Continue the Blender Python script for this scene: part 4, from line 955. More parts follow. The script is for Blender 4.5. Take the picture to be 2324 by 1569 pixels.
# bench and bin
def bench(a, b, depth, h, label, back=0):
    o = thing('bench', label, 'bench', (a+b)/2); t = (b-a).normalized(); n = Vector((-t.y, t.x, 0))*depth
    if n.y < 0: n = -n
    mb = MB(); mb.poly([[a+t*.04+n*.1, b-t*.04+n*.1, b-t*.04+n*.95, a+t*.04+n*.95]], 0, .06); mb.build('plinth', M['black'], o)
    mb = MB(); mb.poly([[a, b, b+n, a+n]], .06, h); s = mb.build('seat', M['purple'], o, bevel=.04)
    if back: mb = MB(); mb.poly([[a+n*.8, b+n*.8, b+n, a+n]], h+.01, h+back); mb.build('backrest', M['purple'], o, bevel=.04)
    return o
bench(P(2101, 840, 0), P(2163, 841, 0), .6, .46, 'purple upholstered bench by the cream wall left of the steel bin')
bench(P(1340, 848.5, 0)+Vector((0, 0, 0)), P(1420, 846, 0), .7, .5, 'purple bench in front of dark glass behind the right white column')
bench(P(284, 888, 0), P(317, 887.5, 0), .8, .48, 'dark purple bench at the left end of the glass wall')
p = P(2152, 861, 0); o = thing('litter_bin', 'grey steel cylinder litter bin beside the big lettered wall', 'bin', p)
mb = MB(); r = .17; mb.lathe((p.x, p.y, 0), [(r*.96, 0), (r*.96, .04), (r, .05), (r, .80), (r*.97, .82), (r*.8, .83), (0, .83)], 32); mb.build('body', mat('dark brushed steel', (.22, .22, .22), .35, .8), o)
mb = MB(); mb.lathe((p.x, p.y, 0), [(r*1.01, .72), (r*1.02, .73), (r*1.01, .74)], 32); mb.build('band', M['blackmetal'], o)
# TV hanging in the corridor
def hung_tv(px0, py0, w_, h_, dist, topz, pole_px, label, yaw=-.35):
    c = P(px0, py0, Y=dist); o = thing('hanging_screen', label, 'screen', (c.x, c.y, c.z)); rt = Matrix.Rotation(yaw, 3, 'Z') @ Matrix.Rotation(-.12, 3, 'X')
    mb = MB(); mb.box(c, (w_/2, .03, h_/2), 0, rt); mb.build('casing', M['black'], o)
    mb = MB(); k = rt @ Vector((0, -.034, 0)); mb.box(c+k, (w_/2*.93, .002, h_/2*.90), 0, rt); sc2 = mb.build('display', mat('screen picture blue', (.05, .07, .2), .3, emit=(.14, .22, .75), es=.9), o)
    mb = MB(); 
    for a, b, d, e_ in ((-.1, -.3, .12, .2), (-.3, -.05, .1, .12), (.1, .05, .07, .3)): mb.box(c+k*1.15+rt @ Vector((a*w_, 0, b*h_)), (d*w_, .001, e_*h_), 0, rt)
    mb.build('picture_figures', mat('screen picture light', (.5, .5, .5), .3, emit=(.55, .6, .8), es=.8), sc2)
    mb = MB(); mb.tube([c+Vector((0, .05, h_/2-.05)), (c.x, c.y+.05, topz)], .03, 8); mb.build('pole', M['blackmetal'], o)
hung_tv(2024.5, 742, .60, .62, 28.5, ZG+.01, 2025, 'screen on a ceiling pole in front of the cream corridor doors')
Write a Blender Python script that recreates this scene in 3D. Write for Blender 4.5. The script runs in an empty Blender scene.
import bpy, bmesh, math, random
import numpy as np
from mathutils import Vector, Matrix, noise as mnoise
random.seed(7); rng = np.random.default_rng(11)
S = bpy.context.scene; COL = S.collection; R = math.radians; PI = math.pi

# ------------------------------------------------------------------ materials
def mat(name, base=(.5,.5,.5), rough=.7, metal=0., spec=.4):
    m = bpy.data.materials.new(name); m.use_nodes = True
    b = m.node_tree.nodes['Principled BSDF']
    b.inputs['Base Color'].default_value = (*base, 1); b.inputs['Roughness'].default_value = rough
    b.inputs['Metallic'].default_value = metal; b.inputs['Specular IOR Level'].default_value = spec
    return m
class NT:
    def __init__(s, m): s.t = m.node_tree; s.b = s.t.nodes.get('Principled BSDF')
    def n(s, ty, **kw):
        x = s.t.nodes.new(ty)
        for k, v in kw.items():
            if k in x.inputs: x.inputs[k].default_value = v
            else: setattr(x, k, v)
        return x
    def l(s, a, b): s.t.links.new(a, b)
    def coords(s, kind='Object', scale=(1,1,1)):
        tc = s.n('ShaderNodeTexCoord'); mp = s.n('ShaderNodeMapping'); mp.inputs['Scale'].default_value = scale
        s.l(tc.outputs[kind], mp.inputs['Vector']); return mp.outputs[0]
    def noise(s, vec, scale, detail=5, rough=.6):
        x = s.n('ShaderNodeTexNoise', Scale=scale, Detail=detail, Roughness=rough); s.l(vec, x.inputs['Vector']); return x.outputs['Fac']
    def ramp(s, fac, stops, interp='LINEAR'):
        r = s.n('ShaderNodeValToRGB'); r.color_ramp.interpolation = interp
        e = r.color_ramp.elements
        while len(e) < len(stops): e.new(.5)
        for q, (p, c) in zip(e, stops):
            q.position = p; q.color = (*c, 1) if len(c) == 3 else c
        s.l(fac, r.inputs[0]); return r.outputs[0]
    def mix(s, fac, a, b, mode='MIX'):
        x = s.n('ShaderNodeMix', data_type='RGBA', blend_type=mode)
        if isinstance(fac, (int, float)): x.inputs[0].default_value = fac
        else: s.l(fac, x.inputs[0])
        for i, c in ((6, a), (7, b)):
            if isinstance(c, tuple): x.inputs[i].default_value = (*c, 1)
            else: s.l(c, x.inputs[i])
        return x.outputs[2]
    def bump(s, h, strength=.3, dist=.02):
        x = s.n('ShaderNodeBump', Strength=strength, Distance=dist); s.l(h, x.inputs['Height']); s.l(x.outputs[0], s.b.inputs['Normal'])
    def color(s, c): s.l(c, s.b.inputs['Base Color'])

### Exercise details
The records above are to be repeated exactly, in their entirety.

### Final answer
Continue the Blender Python script for this scene: part 4, from line 955. More parts follow. The script is for Blender 4.5. Take the picture to be 2324 by 1569 pixels.
# bench and bin
def bench(a, b, depth, h, label, back=0):
    o = thing('bench', label, 'bench', (a+b)/2); t = (b-a).normalized(); n = Vector((-t.y, t.x, 0))*depth
    if n.y < 0: n = -n
    mb = MB(); mb.poly([[a+t*.04+n*.1, b-t*.04+n*.1, b-t*.04+n*.95, a+t*.04+n*.95]], 0, .06); mb.build('plinth', M['black'], o)
    mb = MB(); mb.poly([[a, b, b+n, a+n]], .06, h); s = mb.build('seat', M['purple'], o, bevel=.04)
    if back: mb = MB(); mb.poly([[a+n*.8, b+n*.8, b+n, a+n]], h+.01, h+back); mb.build('backrest', M['purple'], o, bevel=.04)
    return o
bench(P(2101, 840, 0), P(2163, 841, 0), .6, .46, 'purple upholstered bench by the cream wall left of the steel bin')
bench(P(1340, 848.5, 0)+Vector((0, 0, 0)), P(1420, 846, 0), .7, .5, 'purple bench in front of dark glass behind the right white column')
bench(P(284, 888, 0), P(317, 887.5, 0), .8, .48, 'dark purple bench at the left end of the glass wall')
p = P(2152, 861, 0); o = thing('litter_bin', 'grey steel cylinder litter bin beside the big lettered wall', 'bin', p)
mb = MB(); r = .17; mb.lathe((p.x, p.y, 0), [(r*.96, 0), (r*.96, .04), (r, .05), (r, .80), (r*.97, .82), (r*.8, .83), (0, .83)], 32); mb.build('body', mat('dark brushed steel', (.22, .22, .22), .35, .8), o)
mb = MB(); mb.lathe((p.x, p.y, 0), [(r*1.01, .72), (r*1.02, .73), (r*1.01, .74)], 32); mb.build('band', M['blackmetal'], o)
# TV hanging in the corridor
def hung_tv(px0, py0, w_, h_, dist, topz, pole_px, label, yaw=-.35):
    c = P(px0, py0, Y=dist); o = thing('hanging_screen', label, 'screen', (c.x, c.y, c.z)); rt = Matrix.Rotation(yaw, 3, 'Z') @ Matrix.Rotation(-.12, 3, 'X')
    mb = MB(); mb.box(c, (w_/2, .03, h_/2), 0, rt); mb.build('casing', M['black'], o)
    mb = MB(); k = rt @ Vector((0, -.034, 0)); mb.box(c+k, (w_/2*.93, .002, h_/2*.90), 0, rt); sc2 = mb.build('display', mat('screen picture blue', (.05, .07, .2), .3, emit=(.14, .22, .75), es=.9), o)
    mb = MB(); 
    for a, b, d, e_ in ((-.1, -.3, .12, .2), (-.3, -.05, .1, .12), (.1, .05, .07, .3)): mb.box(c+k*1.15+rt @ Vector((a*w_, 0, b*h_)), (d*w_, .001, e_*h_), 0, rt)
    mb.build('picture_figures', mat('screen picture light', (.5, .5, .5), .3, emit=(.55, .6, .8), es=.8), sc2)
    mb = MB(); mb.tube([c+Vector((0, .05, h_/2-.05)), (c.x, c.y+.05, topz)], .03, 8); mb.build('pole', M['blackmetal'], o)
hung_tv(2024.5, 742, .60, .62, 28.5, ZG+.01, 2025, 'screen on a ceiling pole in front of the cream corridor doors')
Write a Blender Python script that recreates this scene in 3D. Write for Blender 4.5. The script runs in an empty Blender scene.
import bpy, bmesh, math, random
import numpy as np
from mathutils import Vector, Matrix, noise as mnoise
random.seed(7); rng = np.random.default_rng(11)
S = bpy.context.scene; COL = S.collection; R = math.radians; PI = math.pi

# ------------------------------------------------------------------ materials
def mat(name, base=(.5,.5,.5), rough=.7, metal=0., spec=.4):
    m = bpy.data.materials.new(name); m.use_nodes = True
    b = m.node_tree.nodes['Principled BSDF']
    b.inputs['Base Color'].default_value = (*base, 1); b.inputs['Roughness'].default_value = rough
    b.inputs['Metallic'].default_value = metal; b.inputs['Specular IOR Level'].default_value = spec
    return m
class NT:
    def __init__(s, m): s.t = m.node_tree; s.b = s.t.nodes.get('Principled BSDF')
    def n(s, ty, **kw):
        x = s.t.nodes.new(ty)
        for k, v in kw.items():
            if k in x.inputs: x.inputs[k].default_value = v
            else: setattr(x, k, v)
        return x
    def l(s, a, b): s.t.links.new(a, b)
    def coords(s, kind='Object', scale=(1,1,1)):
        tc = s.n('ShaderNodeTexCoord'); mp = s.n('ShaderNodeMapping'); mp.inputs['Scale'].default_value = scale
        s.l(tc.outputs[kind], mp.inputs['Vector']); return mp.outputs[0]
    def noise(s, vec, scale, detail=5, rough=.6):
        x = s.n('ShaderNodeTexNoise', Scale=scale, Detail=detail, Roughness=rough); s.l(vec, x.inputs['Vector']); return x.outputs['Fac']
    def ramp(s, fac, stops, interp='LINEAR'):
        r = s.n('ShaderNodeValToRGB'); r.color_ramp.interpolation = interp
        e = r.color_ramp.elements
        while len(e) < len(stops): e.new(.5)
        for q, (p, c) in zip(e, stops):
            q.position = p; q.color = (*c, 1) if len(c) == 3 else c
        s.l(fac, r.inputs[0]); return r.outputs[0]
    def mix(s, fac, a, b, mode='MIX'):
        x = s.n('ShaderNodeMix', data_type='RGBA', blend_type=mode)
        if isinstance(fac, (int, float)): x.inputs[0].default_value = fac
        else: s.l(fac, x.inputs[0])
        for i, c in ((6, a), (7, b)):
            if isinstance(c, tuple): x.inputs[i].default_value = (*c, 1)
            else: s.l(c, x.inputs[i])
        return x.outputs[2]
    def bump(s, h, strength=.3, dist=.02):
        x = s.n('ShaderNodeBump', Strength=strength, Distance=dist); s.l(h, x.inputs['Height']); s.l(x.outputs[0], s.b.inputs['Normal'])
    def color(s, c): s.l(c, s.b.inputs['Base Color'])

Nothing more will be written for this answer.